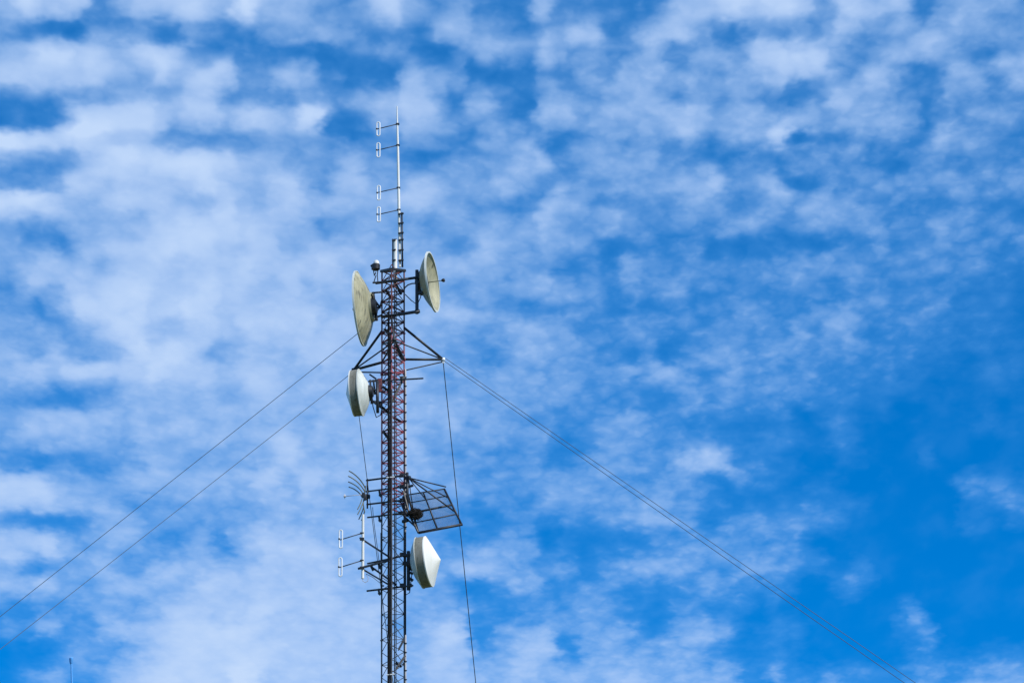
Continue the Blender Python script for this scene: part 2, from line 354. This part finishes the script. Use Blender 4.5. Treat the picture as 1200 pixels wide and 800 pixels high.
for z0, z1, mt, kind, lab in SEC:
    br = MB(); n = max(1, round((z1-z0)/(.31 if kind == 'z' else .26))); h = (z1-z0)/n
    bw = .0085 if kind == 'z' else (.0105 if z1 > ZTOP-2 else .0085)
    for i in range(3):
        a = Vector((*leg_xy(i), 0)); b = Vector((*leg_xy((i+1) % 3), 0))
        for k in range(n):
            za = z0+k*h; zc = za+h
            p, q = (a, b) if k % 2 else (b, a)
            br.tube([(p.x, p.y, za), (q.x, q.y, zc)], bw, 6)
            if kind == 'x':
                br.tube([(q.x, q.y, za), (p.x, p.y, zc)], bw, 6); br.angle((p.x, p.y, za), (q.x, q.y, za), .026)
            elif k % 2 == 0: br.tube([(p.x, p.y, za), (q.x, q.y, za)], .0075, 6)
    sec = br.build('mast_section', mt, mast)
    if lab: sec['label'] = lab
    for i in range(3):
        x, y = leg_xy(i); zt = z1-(.13 if z1 == ZTOP and i == 2 else 0)
        MB().tube([(x, y, z0), (x, y, zt-.025), (x, y, zt-.025), (x, y, zt)], [.0185, .0185, .034, .034], 8).build('leg', mt, sec)
# cap
c = MB()
CZ = [ZTOP+.01, ZTOP+.01, ZTOP-.12]
for i in range(3): c.bar(Vector((*leg_xy(i, .33), CZ[i])), Vector((*leg_xy((i+1) % 3, .33), CZ[(i+1) % 3])), .05, .06)
c.build('cap_plate', M_DARK, mast)
# cable bundle up the near leg, ladder rail, conduit on the right leg
nx, ny = leg_xy(2); rx, ry = leg_xy(0)
zc1 = zat(372)
cb = MB()
for k, (ox, oy, r, zt) in enumerate([(-.078, -.03, .012, zc1), (-.050, -.038, .012, zc1+.5), (-.030, -.035, .009, zc1-.6), (-.080, .02, .010, zc1-2.2), (-.062, .0, .011, zc1+.3), (.070, .02, .013, zc1+.6), (.10, .22, .011, zc1+1.1), (-.02, .25, .012, zc1-.3)]):
    pts = []
    z = 0
    while z < zt:
        pts.append((nx+ox+random.uniform(-.004, .004), ny+oy+random.uniform(-.004, .004), z)); z += .5
    pts.append((nx+ox, ny+oy, zt)); cb.tube(pts, r, 7)
cb = cb.build('cable_bundle', M_CABLE, mast)
lc = MB(); pts = [(nx+.012+random.uniform(-.003, .003), ny-.035, z*.5) for z in range(int((zc1-.9)*2))]; lc.tube(pts, .011, 7); lc.build('pale_cable', mat('grey_cable_jacket', (.20, .20, .20), (.08, .08, .085), .6, scale=9, streak=True), mast)
z = zc1-.5
while z > 20:
    MB().bar((nx-.115, ny-.03, z), (nx+.075, ny-.03, z+.02), .03, .022).build('cable_clamp', M_ALU if int(z*7) % 3 == 0 else M_DARK, cb); z -= 1.18
for a, b in ((431, 622), (742, 800), ):
    z1 = zat(a); z0 = zat(b) if b < 800 else 15.0; cdm = MB(); pts = []; z = z0
    while z < z1: pts.append((rx+.030+random.uniform(-.004, .004), ry-.05, z)); z += .3
    pts.append((rx+.03, ry-.02, z1)); cdm.tube(pts, .019, 8); cdo = cdm.build('conduit', M_LCABLE, mast)
    z = z1-.2
    while z > z0: MB().tube([(rx-.01, ry-.05, z), (rx+.06, ry-.075, z-.012)], .013, 6).build('cable_tie', M_DARK, cdo); z -= .215
dc = MB(); dc.tube([(rx+.03, ry-.03, zat(742)), (rx+.032, ry-.03, zat(620))], .014, 7).build('conduit', M_CABLE, mast)
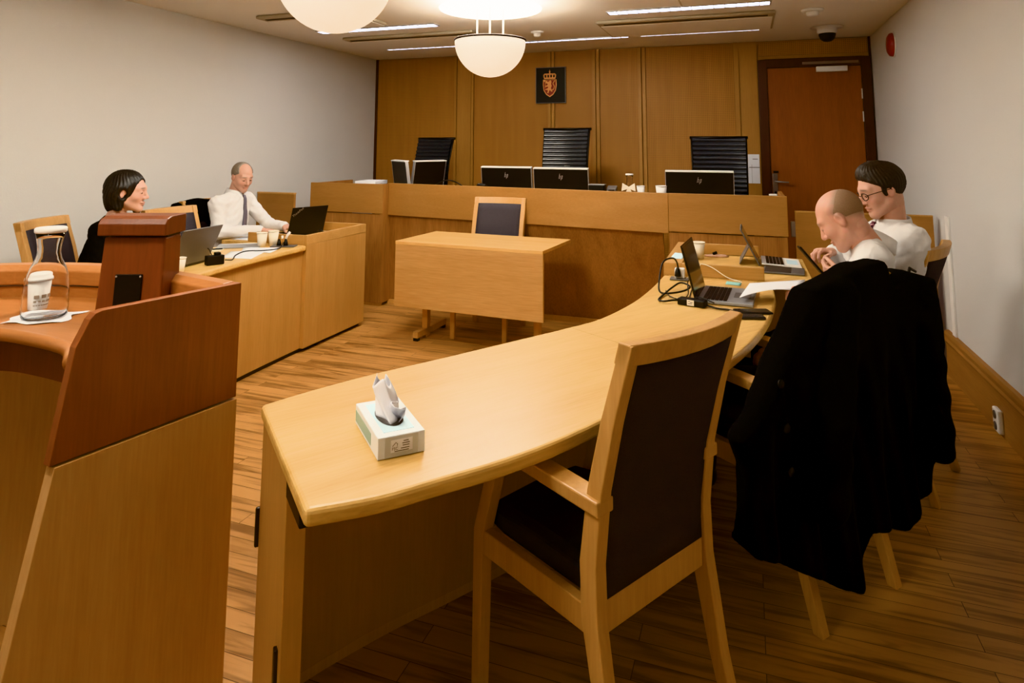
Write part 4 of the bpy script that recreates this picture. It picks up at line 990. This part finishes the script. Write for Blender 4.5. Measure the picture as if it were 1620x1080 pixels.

────────

-- Exercise details --
Every record above should be written out again exactly; the pictures stay out of the copy.

-- Answer in full --
Continue the Blender Python script for this scene: part 2, from line 354. This part finishes the script. Use Blender 4.5. Treat the picture as 1200 pixels wide and 800 pixels high.
for z0, z1, mt, kind, lab in SEC:
    br = MB(); n = max(1, round((z1-z0)/(.31 if kind == 'z' else .26))); h = (z1-z0)/n
    bw = .0085 if kind == 'z' else (.0105 if z1 > ZTOP-2 else .0085)
    for i in range(3):
        a = Vector((*leg_xy(i), 0)); b = Vector((*leg_xy((i+1) % 3), 0))
        for k in range(n):
            za = z0+k*h; zc = za+h
            p, q = (a, b) if k % 2 else (b, a)
            br.tube([(p.x, p.y, za), (q.x, q.y, zc)], bw, 6)
            if kind == 'x':
                br.tube([(q.x, q.y, za), (p.x, p.y, zc)], bw, 6); br.angle((p.x, p.y, za), (q.x, q.y, za), .026)
            elif k % 2 == 0: br.tube([(p.x, p.y, za), (q.x, q.y, za)], .0075, 6)
    sec = br.build('mast_section', mt, mast)
    if lab: sec['label'] = lab
    for i in range(3):
        x, y = leg_xy(i); zt = z1-(.13 if z1 == ZTOP and i == 2 else 0)
        MB().tube([(x, y, z0), (x, y, zt-.025), (x, y, zt-.025), (x, y, zt)], [.0185, .0185, .034, .034], 8).build('leg', mt, sec)
# cap
c = MB()
CZ = [ZTOP+.01, ZTOP+.01, ZTOP-.12]
for i in range(3): c.bar(Vector((*leg_xy(i, .33), CZ[i])), Vector((*leg_xy((i+1) % 3, .33), CZ[(i+1) % 3])), .05, .06)
c.build('cap_plate', M_DARK, mast)
# cable bundle up the near leg, ladder rail, conduit on the right leg
nx, ny = leg_xy(2); rx, ry = leg_xy(0)
zc1 = zat(372)
cb = MB()
for k, (ox, oy, r, zt) in enumerate([(-.078, -.03, .012, zc1), (-.050, -.038, .012, zc1+.5), (-.030, -.035, .009, zc1-.6), (-.080, .02, .010, zc1-2.2), (-.062, .0, .011, zc1+.3), (.070, .02, .013, zc1+.6), (.10, .22, .011, zc1+1.1), (-.02, .25, .012, zc1-.3)]):
    pts = []
    z = 0
    while z < zt:
        pts.append((nx+ox+random.uniform(-.004, .004), ny+oy+random.uniform(-.004, .004), z)); z += .5
    pts.append((nx+ox, ny+oy, zt)); cb.tube(pts, r, 7)
cb = cb.build('cable_bundle', M_CABLE, mast)
lc = MB(); pts = [(nx+.012+random.uniform(-.003, .003), ny-.035, z*.5) for z in range(int((zc1-.9)*2))]; lc.tube(pts, .011, 7); lc.build('pale_cable', mat('grey_cable_jacket', (.20, .20, .20), (.08, .08, .085), .6, scale=9, streak=True), mast)
z = zc1-.5
while z > 20:
    MB().bar((nx-.115, ny-.03, z), (nx+.075, ny-.03, z+.02), .03, .022).build('cable_clamp', M_ALU if int(z*7) % 3 == 0 else M_DARK, cb); z -= 1.18
for a, b in ((431, 622), (742, 800), ):
    z1 = zat(a); z0 = zat(b) if b < 800 else 15.0; cdm = MB(); pts = []; z = z0
    while z < z1: pts.append((rx+.030+random.uniform(-.004, .004), ry-.05, z)); z += .3
    pts.append((rx+.03, ry-.02, z1)); cdm.tube(pts, .019, 8); cdo = cdm.build('conduit', M_LCABLE, mast)
    z = z1-.2
    while z > z0: MB().tube([(rx-.01, ry-.05, z), (rx+.06, ry-.075, z-.012)], .013, 6).build('cable_tie', M_DARK, cdo); z -= .215
dc = MB(); dc.tube([(rx+.03, ry-.03, zat(742)), (rx+.032, ry-.03, zat(620))], .014, 7).build('conduit', M_CABLE, mast)
Write part 4 of the bpy script that recreates this picture. It picks up at line 990. This part finishes the script. Write for Blender 4.5. Measure the picture as if it were 1620x1080 pixels.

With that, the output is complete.